▶ To be done: Reproduce the top of the data verbatim, through and including the line that contains "o['group'] = 'knitting machines of the row".

********

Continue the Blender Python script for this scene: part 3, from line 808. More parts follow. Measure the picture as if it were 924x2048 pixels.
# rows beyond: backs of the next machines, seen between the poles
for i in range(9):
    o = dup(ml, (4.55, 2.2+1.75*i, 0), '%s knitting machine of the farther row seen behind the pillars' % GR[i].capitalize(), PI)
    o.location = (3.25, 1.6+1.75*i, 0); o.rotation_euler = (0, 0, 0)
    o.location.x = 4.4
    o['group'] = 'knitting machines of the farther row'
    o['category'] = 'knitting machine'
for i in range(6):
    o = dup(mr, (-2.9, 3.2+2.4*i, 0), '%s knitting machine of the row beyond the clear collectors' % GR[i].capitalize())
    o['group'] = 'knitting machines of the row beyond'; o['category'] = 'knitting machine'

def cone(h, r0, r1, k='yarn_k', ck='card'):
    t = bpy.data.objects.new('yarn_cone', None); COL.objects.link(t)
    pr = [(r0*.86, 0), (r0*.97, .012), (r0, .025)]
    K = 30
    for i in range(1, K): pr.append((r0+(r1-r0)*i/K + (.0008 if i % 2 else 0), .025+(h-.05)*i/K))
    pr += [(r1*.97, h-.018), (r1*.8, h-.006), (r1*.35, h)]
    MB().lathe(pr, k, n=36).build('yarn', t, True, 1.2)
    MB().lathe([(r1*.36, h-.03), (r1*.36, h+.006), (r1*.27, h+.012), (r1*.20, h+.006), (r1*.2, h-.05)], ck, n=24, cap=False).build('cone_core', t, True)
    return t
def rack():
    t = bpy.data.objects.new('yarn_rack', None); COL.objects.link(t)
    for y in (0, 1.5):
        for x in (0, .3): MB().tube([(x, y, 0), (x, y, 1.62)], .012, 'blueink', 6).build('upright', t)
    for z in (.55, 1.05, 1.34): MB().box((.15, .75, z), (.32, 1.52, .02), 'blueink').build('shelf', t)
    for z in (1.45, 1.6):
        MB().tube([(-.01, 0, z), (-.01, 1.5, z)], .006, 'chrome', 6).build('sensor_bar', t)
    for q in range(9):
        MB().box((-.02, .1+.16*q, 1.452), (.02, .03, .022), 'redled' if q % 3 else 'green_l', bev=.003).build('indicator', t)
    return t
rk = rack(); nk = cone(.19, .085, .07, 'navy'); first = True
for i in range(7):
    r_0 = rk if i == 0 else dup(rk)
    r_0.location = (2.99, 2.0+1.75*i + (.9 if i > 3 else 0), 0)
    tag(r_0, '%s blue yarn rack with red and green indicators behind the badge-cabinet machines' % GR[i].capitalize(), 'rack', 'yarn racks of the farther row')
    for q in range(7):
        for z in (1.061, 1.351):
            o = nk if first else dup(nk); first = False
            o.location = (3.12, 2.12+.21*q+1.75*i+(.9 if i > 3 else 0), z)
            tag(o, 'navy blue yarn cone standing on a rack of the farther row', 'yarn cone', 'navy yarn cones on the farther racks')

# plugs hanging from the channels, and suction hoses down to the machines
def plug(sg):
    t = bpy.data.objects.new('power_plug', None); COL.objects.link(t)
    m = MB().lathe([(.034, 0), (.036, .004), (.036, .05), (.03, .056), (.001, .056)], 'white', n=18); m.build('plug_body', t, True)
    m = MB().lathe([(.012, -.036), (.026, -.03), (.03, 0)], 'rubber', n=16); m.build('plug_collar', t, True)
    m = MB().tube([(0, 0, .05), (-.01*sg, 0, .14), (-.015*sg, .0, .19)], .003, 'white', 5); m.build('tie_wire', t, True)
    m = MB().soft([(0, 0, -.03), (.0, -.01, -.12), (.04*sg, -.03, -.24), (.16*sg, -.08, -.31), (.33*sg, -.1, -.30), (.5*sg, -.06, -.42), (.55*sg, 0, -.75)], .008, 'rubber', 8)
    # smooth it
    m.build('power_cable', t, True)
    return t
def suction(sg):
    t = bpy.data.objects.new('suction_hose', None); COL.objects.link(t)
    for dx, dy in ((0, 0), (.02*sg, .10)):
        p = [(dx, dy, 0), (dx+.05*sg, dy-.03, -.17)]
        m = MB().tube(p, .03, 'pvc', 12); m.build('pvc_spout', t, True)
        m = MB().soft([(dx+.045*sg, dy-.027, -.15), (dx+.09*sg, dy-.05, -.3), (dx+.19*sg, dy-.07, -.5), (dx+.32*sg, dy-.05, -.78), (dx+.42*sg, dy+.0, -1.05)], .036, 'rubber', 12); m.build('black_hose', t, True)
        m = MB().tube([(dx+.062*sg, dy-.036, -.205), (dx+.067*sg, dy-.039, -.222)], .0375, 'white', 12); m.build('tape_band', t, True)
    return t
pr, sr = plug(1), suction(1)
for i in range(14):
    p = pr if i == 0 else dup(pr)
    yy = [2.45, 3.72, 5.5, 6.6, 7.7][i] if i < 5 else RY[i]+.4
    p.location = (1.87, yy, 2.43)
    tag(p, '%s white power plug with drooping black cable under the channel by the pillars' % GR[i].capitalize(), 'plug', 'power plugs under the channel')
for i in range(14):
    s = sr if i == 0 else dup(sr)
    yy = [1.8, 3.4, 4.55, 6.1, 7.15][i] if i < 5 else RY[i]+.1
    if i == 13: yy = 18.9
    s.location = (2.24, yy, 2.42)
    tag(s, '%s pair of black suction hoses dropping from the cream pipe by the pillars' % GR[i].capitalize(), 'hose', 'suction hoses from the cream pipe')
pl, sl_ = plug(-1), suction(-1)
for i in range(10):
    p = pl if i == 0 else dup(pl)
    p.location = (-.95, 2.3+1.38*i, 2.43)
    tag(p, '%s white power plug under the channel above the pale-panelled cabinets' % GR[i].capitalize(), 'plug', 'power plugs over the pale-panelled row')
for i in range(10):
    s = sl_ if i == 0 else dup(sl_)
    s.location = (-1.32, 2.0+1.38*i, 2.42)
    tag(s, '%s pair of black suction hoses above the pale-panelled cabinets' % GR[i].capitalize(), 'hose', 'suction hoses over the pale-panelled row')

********

▶ Exercise result:
Continue the Blender Python script for this scene: part 3, from line 808. More parts follow. Measure the picture as if it were 924x2048 pixels.
# rows beyond: backs of the next machines, seen between the poles
for i in range(9):
    o = dup(ml, (4.55, 2.2+1.75*i, 0), '%s knitting machine of the farther row seen behind the pillars' % GR[i].capitalize(), PI)
    o.location = (3.25, 1.6+1.75*i, 0); o.rotation_euler = (0, 0, 0)
    o.location.x = 4.4
    o['group'] = 'knitting machines of the farther row'
    o['category'] = 'knitting machine'
for i in range(6):
    o = dup(mr, (-2.9, 3.2+2.4*i, 0), '%s knitting machine of the row beyond the clear collectors' % GR[i].capitalize())
    o['group'] = 'knitting machines of the row beyond'; o['category'] = 'knitting machine'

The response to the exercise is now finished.